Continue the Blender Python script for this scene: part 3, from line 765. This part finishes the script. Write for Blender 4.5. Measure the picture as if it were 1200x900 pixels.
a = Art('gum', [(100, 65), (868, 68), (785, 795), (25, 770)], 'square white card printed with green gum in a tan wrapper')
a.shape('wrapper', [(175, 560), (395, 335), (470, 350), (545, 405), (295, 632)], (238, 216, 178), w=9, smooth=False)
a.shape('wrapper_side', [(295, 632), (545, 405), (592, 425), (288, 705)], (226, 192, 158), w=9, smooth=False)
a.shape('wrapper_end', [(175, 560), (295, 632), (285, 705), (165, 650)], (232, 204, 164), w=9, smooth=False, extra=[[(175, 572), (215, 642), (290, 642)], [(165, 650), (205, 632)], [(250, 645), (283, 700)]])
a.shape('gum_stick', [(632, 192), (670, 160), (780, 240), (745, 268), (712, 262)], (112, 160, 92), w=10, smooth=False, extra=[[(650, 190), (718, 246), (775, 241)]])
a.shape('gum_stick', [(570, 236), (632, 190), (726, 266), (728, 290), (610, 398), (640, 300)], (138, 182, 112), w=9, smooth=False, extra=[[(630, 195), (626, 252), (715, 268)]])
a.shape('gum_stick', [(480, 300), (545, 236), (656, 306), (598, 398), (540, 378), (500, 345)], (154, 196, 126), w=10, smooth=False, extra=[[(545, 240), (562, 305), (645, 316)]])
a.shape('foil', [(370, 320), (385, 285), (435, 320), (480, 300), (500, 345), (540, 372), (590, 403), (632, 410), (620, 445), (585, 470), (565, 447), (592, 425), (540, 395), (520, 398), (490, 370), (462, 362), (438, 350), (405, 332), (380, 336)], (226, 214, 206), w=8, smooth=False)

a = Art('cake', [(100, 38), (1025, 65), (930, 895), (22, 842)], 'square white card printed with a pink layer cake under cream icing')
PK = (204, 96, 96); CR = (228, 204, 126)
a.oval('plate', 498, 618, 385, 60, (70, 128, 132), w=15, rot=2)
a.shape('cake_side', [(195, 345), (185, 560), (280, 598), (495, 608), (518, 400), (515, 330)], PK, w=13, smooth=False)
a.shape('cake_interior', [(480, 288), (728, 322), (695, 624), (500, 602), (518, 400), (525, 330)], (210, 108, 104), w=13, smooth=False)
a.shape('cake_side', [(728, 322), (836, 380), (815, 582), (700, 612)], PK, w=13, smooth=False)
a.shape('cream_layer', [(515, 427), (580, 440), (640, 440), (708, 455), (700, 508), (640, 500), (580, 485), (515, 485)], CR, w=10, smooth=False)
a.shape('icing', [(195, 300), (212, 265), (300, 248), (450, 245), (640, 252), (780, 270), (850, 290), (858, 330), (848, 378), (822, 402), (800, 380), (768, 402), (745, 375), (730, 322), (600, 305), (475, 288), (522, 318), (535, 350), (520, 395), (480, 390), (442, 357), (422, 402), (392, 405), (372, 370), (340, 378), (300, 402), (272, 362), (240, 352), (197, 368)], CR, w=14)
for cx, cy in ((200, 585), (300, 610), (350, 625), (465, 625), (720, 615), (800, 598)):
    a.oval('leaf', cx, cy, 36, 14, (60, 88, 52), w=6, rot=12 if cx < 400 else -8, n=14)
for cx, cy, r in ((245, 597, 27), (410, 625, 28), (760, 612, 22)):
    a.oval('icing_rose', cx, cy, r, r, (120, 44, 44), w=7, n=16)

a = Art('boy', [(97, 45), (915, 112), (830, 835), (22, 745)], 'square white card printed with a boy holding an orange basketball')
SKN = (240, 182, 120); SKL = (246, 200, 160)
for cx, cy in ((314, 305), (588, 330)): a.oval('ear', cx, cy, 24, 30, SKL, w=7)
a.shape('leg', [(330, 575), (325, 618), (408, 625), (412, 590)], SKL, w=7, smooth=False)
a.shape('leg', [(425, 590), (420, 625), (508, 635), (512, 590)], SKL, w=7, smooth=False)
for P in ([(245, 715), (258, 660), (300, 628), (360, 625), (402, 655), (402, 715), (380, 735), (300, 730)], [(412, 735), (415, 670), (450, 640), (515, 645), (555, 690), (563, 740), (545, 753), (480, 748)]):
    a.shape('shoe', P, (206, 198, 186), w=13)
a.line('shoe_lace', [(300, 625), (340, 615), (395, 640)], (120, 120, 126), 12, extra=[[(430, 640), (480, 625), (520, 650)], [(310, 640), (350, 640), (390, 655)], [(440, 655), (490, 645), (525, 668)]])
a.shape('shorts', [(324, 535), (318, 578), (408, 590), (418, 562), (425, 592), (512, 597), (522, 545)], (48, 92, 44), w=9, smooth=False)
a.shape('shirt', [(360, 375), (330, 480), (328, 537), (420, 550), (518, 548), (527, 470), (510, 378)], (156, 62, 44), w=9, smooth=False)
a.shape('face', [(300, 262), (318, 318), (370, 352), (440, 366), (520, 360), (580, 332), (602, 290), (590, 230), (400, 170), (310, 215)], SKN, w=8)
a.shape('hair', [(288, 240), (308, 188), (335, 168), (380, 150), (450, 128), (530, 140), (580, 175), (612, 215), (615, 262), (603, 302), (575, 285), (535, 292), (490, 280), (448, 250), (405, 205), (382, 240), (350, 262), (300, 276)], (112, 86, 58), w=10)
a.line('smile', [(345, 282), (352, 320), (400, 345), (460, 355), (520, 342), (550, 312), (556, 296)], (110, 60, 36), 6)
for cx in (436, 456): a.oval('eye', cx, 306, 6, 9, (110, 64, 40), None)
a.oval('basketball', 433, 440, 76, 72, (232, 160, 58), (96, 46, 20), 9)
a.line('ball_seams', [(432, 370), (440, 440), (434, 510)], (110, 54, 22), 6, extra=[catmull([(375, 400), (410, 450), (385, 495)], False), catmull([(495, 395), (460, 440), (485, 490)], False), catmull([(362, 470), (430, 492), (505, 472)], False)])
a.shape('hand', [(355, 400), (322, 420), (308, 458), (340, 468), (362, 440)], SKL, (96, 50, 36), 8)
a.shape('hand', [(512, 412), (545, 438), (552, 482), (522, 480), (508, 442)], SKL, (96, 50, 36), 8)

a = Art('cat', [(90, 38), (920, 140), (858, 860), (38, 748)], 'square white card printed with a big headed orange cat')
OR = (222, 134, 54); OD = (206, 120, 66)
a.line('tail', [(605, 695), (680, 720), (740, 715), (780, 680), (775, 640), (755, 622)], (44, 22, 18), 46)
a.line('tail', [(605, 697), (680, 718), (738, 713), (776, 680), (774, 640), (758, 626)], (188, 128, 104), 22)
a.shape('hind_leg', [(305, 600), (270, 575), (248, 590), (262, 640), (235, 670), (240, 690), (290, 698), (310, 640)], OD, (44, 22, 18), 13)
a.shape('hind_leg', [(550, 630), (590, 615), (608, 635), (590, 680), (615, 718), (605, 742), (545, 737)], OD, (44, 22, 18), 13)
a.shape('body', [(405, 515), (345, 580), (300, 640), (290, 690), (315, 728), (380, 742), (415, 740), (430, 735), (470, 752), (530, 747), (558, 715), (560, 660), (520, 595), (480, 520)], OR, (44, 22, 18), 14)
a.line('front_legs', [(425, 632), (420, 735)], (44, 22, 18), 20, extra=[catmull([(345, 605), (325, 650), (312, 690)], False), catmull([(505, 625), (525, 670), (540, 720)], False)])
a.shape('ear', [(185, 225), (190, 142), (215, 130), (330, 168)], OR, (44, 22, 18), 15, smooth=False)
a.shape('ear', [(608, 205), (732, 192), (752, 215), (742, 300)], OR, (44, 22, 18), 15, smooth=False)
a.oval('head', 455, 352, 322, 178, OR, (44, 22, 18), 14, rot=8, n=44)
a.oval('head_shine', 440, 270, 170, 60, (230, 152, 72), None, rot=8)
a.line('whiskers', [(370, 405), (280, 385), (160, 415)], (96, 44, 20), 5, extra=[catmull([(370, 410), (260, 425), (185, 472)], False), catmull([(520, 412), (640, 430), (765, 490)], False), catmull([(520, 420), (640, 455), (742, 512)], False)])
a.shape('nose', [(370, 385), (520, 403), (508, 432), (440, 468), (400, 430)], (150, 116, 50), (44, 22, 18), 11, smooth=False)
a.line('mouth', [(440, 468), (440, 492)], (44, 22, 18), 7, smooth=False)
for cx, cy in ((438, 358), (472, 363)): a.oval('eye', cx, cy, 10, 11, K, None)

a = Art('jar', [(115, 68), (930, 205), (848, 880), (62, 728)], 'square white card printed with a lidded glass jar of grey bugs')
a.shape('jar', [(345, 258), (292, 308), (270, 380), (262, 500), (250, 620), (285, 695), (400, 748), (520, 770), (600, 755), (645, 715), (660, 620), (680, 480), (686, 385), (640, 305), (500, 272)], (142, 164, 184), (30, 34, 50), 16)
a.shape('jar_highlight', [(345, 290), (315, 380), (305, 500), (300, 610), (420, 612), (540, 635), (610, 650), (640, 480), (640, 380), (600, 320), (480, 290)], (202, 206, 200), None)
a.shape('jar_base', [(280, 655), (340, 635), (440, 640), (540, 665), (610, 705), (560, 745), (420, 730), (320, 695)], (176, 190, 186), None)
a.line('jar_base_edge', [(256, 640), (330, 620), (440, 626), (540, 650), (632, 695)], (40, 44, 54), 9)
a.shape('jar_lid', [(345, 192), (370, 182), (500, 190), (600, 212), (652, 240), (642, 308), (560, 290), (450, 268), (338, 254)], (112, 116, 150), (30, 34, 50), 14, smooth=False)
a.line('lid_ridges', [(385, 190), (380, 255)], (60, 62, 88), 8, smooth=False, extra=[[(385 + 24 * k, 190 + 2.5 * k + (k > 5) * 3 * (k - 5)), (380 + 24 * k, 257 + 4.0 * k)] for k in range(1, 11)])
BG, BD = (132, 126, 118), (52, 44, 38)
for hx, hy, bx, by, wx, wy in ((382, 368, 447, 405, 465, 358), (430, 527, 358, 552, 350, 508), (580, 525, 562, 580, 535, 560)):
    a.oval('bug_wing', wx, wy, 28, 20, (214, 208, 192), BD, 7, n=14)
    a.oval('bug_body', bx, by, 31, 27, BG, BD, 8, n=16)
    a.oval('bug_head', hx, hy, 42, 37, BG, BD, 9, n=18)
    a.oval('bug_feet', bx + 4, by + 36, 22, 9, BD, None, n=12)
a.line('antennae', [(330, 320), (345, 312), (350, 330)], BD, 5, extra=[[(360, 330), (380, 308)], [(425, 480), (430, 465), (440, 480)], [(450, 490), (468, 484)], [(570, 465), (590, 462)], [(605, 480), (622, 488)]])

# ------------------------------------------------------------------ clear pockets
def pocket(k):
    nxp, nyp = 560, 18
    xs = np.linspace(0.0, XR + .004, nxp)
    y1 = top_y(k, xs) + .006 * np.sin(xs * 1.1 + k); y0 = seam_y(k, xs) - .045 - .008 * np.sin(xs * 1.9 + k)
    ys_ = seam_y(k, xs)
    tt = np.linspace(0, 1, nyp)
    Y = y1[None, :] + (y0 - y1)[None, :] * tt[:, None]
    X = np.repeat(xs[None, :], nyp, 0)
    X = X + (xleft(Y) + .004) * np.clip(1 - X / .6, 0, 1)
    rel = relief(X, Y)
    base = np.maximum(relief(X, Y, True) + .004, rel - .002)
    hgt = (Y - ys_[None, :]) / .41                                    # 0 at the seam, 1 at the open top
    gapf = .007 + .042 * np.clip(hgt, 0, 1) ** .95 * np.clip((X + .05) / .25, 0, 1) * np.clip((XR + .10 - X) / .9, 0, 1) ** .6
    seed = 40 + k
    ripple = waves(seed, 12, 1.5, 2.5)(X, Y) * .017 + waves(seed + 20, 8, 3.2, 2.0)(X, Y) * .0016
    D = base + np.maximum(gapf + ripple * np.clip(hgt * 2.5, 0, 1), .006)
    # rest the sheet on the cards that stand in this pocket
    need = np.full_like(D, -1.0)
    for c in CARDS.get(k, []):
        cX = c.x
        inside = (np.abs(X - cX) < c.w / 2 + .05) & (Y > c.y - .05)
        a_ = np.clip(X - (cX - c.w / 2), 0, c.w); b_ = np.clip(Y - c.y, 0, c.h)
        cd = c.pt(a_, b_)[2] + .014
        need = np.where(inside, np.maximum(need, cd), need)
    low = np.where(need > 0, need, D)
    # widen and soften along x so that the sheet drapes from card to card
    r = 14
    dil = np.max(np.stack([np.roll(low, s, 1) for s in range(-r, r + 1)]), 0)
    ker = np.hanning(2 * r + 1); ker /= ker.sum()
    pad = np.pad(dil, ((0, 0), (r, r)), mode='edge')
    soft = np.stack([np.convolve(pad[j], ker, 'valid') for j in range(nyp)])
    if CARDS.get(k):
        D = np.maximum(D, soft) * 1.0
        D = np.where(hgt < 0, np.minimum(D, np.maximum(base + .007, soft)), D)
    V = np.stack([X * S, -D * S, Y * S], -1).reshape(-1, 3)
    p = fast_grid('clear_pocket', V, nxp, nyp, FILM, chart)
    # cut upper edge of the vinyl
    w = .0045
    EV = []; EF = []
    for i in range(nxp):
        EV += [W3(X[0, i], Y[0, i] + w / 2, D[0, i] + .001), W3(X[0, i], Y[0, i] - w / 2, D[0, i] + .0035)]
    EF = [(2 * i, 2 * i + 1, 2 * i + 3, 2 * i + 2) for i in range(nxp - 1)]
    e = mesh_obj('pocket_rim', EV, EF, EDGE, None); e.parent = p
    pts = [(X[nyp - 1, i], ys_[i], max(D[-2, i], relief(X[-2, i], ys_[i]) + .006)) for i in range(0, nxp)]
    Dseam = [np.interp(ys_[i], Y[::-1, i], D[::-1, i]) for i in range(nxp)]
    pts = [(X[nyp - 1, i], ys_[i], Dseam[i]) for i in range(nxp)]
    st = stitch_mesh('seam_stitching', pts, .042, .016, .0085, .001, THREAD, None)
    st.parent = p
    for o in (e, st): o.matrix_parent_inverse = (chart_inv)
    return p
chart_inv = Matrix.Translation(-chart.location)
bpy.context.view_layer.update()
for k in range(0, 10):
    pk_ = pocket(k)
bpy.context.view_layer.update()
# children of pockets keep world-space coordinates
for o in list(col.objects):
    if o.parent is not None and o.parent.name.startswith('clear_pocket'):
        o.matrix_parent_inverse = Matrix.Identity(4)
# # # # # # #
--- THE TASK ---
Note how many lines in the material hold the word "this", and give that number with nothing added.

--- FINISHED EXERCISE ---
2